** Start of DATA TO USE **

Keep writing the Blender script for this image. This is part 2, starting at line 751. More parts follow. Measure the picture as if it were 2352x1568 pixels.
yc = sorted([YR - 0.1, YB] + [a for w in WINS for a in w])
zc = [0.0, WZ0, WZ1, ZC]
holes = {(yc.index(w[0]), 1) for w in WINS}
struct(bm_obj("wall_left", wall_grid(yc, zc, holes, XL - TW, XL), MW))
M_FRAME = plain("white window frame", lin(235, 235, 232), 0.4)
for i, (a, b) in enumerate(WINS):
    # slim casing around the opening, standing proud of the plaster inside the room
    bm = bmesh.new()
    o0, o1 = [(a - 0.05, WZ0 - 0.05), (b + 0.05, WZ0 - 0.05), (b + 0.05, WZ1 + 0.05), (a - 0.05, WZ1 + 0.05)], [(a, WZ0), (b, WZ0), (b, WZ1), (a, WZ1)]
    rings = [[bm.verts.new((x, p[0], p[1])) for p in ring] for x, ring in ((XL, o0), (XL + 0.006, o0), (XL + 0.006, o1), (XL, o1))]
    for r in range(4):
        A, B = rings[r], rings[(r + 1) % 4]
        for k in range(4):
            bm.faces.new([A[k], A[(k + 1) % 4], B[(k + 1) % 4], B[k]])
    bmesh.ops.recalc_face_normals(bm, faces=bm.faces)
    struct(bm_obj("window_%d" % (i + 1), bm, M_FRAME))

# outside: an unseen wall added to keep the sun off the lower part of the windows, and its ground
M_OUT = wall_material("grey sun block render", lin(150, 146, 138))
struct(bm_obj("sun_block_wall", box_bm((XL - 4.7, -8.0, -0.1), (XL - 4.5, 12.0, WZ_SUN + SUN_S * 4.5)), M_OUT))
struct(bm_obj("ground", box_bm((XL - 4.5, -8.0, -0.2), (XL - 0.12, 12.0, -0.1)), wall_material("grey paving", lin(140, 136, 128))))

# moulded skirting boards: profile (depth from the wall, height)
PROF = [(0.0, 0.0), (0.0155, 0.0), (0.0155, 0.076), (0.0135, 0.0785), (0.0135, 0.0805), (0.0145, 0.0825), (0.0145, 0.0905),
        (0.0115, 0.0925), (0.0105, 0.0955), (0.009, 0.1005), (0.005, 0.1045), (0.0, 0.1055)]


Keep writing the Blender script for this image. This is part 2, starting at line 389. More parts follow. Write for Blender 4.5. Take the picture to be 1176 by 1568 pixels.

** End of DATA TO USE **

Please reproduce each line exactly as written.

*COMPLETE OUTPUT:*
Keep writing the Blender script for this image. This is part 2, starting at line 751. More parts follow. Measure the picture as if it were 2352x1568 pixels.
yc = sorted([YR - 0.1, YB] + [a for w in WINS for a in w])
zc = [0.0, WZ0, WZ1, ZC]
holes = {(yc.index(w[0]), 1) for w in WINS}
struct(bm_obj("wall_left", wall_grid(yc, zc, holes, XL - TW, XL), MW))
M_FRAME = plain("white window frame", lin(235, 235, 232), 0.4)
for i, (a, b) in enumerate(WINS):
    # slim casing around the opening, standing proud of the plaster inside the room
    bm = bmesh.new()
    o0, o1 = [(a - 0.05, WZ0 - 0.05), (b + 0.05, WZ0 - 0.05), (b + 0.05, WZ1 + 0.05), (a - 0.05, WZ1 + 0.05)], [(a, WZ0), (b, WZ0), (b, WZ1), (a, WZ1)]
    rings = [[bm.verts.new((x, p[0], p[1])) for p in ring] for x, ring in ((XL, o0), (XL + 0.006, o0), (XL + 0.006, o1), (XL, o1))]
    for r in range(4):
        A, B = rings[r], rings[(r + 1) % 4]
        for k in range(4):
            bm.faces.new([A[k], A[(k + 1) % 4], B[(k + 1) % 4], B[k]])
    bmesh.ops.recalc_face_normals(bm, faces=bm.faces)
    struct(bm_obj("window_%d" % (i + 1), bm, M_FRAME))

# outside: an unseen wall added to keep the sun off the lower part of the windows, and its ground
M_OUT = wall_material("grey sun block render", lin(150, 146, 138))
struct(bm_obj("sun_block_wall", box_bm((XL - 4.7, -8.0, -0.1), (XL - 4.5, 12.0, WZ_SUN + SUN_S * 4.5)), M_OUT))
struct(bm_obj("ground", box_bm((XL - 4.5, -8.0, -0.2), (XL - 0.12, 12.0, -0.1)), wall_material("grey paving", lin(140, 136, 128))))

# moulded skirting boards: profile (depth from the wall, height)
PROF = [(0.0, 0.0), (0.0155, 0.0), (0.0155, 0.076), (0.0135, 0.0785), (0.0135, 0.0805), (0.0145, 0.0825), (0.0145, 0.0905),
        (0.0115, 0.0925), (0.0105, 0.0955), (0.009, 0.1005), (0.005, 0.1045), (0.0, 0.1055)]


Keep writing the Blender script for this image. This is part 2, starting at line 389. More parts follow. Write for Blender 4.5. Take the picture to be 1176 by 1568 pixels.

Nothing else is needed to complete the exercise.